Not saying do it but have put cams in with farged front bearings and ran along just fine. (Knicks from removing/installing, little copper showing from wear). That Lunati rep is wrong ony changing effective range by 100.
So how big of cam should I go with but I dont need a 7000 RPM screamer just a DD street car.
Originally Posted by cuisinartvette
Not saying do it but have put cams in with farged front bearings and ran along just fine. (Knicks from removing/installing, little copper showing from wear). That Lunati rep is wrong ony changing effective range by 100.
Nothing new here in my life the simple thing are not so simpleafter all.
Like others have said what do the rest of the bearings look like if I have it apart mite as will I hate pulling the motor out and hows the crank look like ECT.
The time and money I could spend on redoing the 355 can cost about the same swapping over to a 383 and be done with it.
I just part out what still good.
Originally Posted by STL94LT1
WOW, started the day with a simple cam bearing change. Now we're building a 383!!
Ok I know if I say this I will probably get banned or something. But I have seen some cam bearings way out of tolerances that still get by. I say just throw the cam in there and give it a try.
As you probably know by now, you can change the front bearing easily, with the engine in the car.
But like others have said hows the rest of the bearings look like so I will pull the motor to find out.

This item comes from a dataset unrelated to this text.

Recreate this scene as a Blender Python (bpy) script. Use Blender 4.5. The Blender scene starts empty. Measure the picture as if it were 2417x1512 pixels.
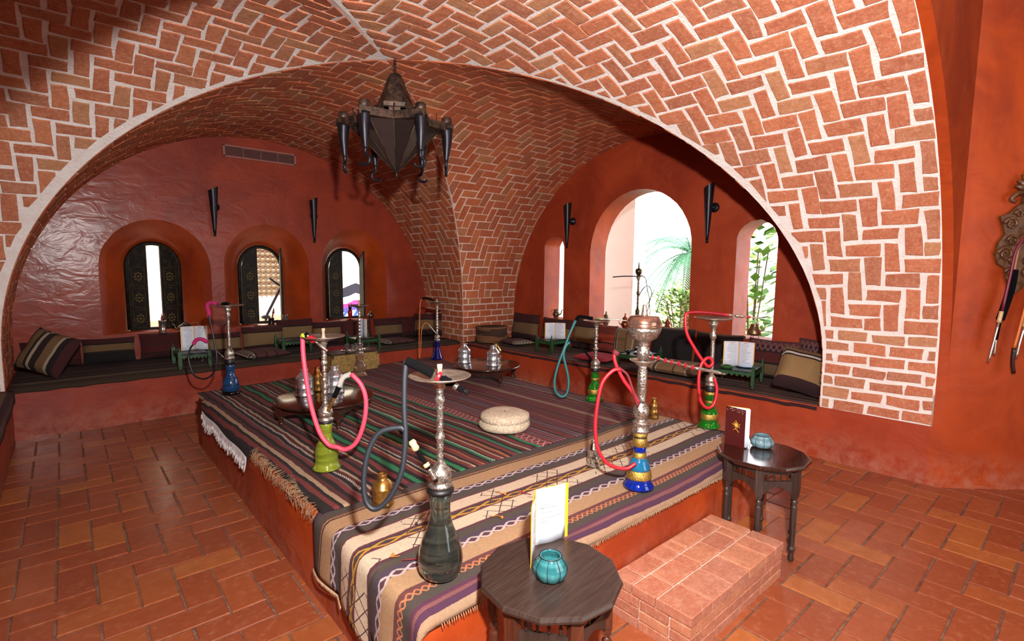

I only have the 2 motor mount botls holding it in now.
The next qusetion is why did it do this.
If the crank of rod bearing are bad I scrap them and make it a stroker.
I been looking at kits it going to be around $800.00 to dop it.
I know I need new cam bearings if I do go with the stocker I know I have to clearence the block for the crank and rods I know I should get the Cylinders a quick hone but I dont want to take any extra wall thickness off If I dont have to or can I get away with out honong the block I know it will take longer for the rings to seat.
Front main cap bearing Okay but could be better 2nd some marks no big deal 3rd Well, I could see alot of brass Hum the motor only has 3000 miles on it it has worn though the first coating already Not good.
If the motor was a old motor I could understand the worn parts but only 3000 miles I think it ws a time bomb waiting to happen.
It 385 time I not going to change it I dont want to pull the motor again any time soon.